Lili Change of Micrsoft took the user’s perspective. “As you think about centralizing services, you really need to think about the identity of the user. I don’t know if the end user is going to want all these systems talking to each other just because of privacy issues. It’ll be really interesting, there are different places and ways to aggregate the information in a way that makes sense to the end user. We really need to be careful when we think about centralizing versus decentralizing, and the impact on the user and do they really want their work, home, hobbies all integrated together. People are much more aware of privacy issues than they were in the past.”

Adobe’s Lynch said, “There’s a balance between whether people want to have information centrally stored, or stored locally.” What needs to be bridged is for applications to be able to access data both locally and from some centralized location. Intel’s Thomas talked about desktops and operating systems being developed that can switch between personal, enterprise, or anonymous identities on the fly. “The future is very bright in that environment,” he said, “but it isn’t a standalone environment. It’s about figuring out how to shield myself when I don’t want to be seen and still work in that environment at same time.”

“I’m not convinced people are going to want only one identity,” said Cheng. Interactions with a doctor’s ofice, a dating service, a school, and MySpace, for instance, may all be conducted under different identities. “I’d be hesitant to say everyone wants all their stuff in one place and they want one identity because it’s easier to log in.”

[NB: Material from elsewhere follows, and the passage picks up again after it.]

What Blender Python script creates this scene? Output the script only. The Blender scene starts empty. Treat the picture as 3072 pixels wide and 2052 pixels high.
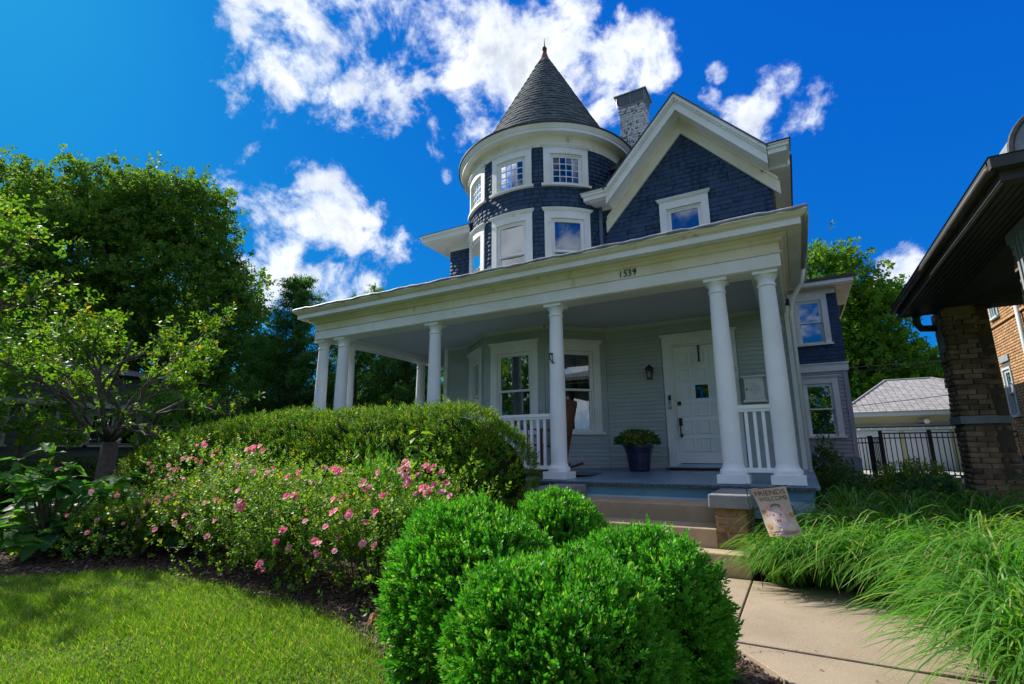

Most panelists agreed there was some sort of desktop revolution on the way. Adobe’s Lynch said, “When desktop computers first came out they revolutionized the desktop experience at the time. Initially they were pretty low power, but they revolutionized how people interacted with those applications. We’re at a similar point in time right now where the Web has enabled people to interact with a whole new class of applications. Of course we’re in a different space and have a lot more limitations, but the potential can be as dramatic as the change we saw before. It’s interesting to look at how we can enable these Web applications to perform as first-class citizens on your computer.”

“There’s not one desktop , there’s many,” said Intel’s Thomas. “I don’t think we’re going to have one desktop, but I think we’re going to start breaking apart the things we thought the desktop did. We’re not going to go back to one desktop, but we’re going to use the desktop [components] for their value. We’re going to see very dynamnic modesl of wha is your desktop and where does it happen based on who wants to pay for it.” (I.e., pay for the power to run it.)